A mass shooting in Santa Fe, Texas left 10 people dead on May 18, sending survivors back to the day they experienced the same thing back in February.

"I was just in disbelief," Parkland survivor Julia Cordover, 18, told NBC News. "I was, like, this can't be happening again. I couldn't tell if other people were seeing what I was seeing."

Jeff Foster, who teaches an AP government class at the Parkland high school, opted to turn on the news for his students as news of the Texas shooting was breaking.

"The students all seemed to be in disbelief and angry," Foster told NBC News. "Watching them, you could see, looking into the kids' eyes, you could see them remembering when they had cameras in their own faces three months ago."
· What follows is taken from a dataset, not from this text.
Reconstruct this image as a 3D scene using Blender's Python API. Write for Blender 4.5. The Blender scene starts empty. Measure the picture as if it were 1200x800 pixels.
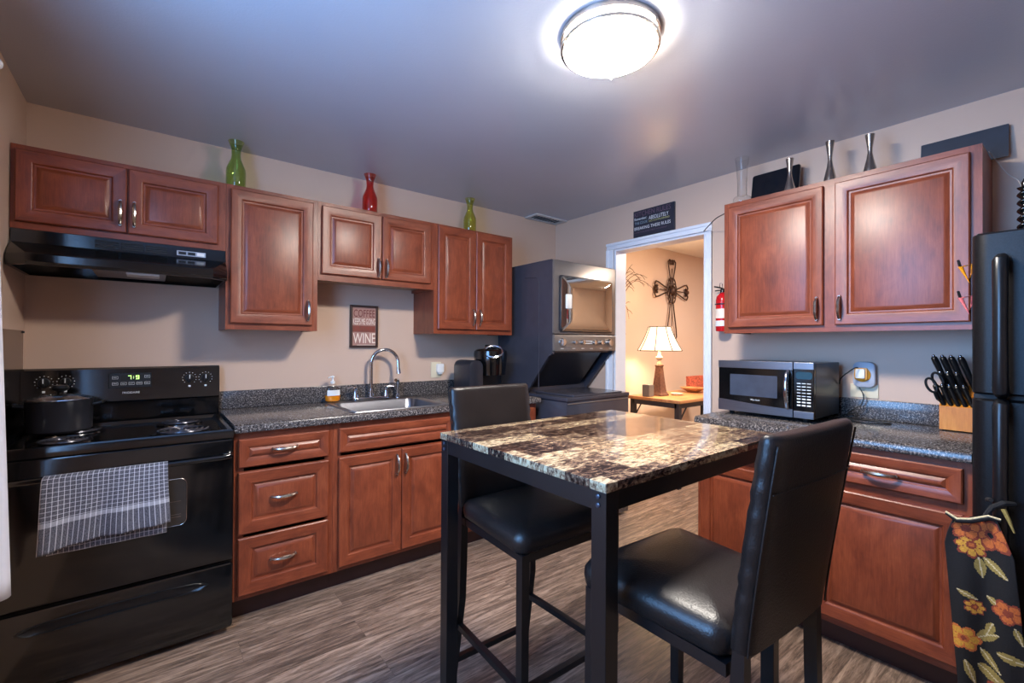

It will be interesting to track the paths of some of these Parkland students — several of whom made the Time list of the 100 most influential people of 2018 — as they develop into adults who are passionate about effectuating change. Hogg, for example, continues to berate the NRA and its financial backers on Twitter, while organizing protests to shame organizations that refuse to part with the NRA.

Many of the Parkland students, however, including Hogg, have kept a lower-profile in recent weeks.

“It was prom,” Hogg explained to The Guardian. “I’m still in high school – you only get to go to prom once, [and] I was going to do that with my friends. Because I still can. I was lucky enough to survive.”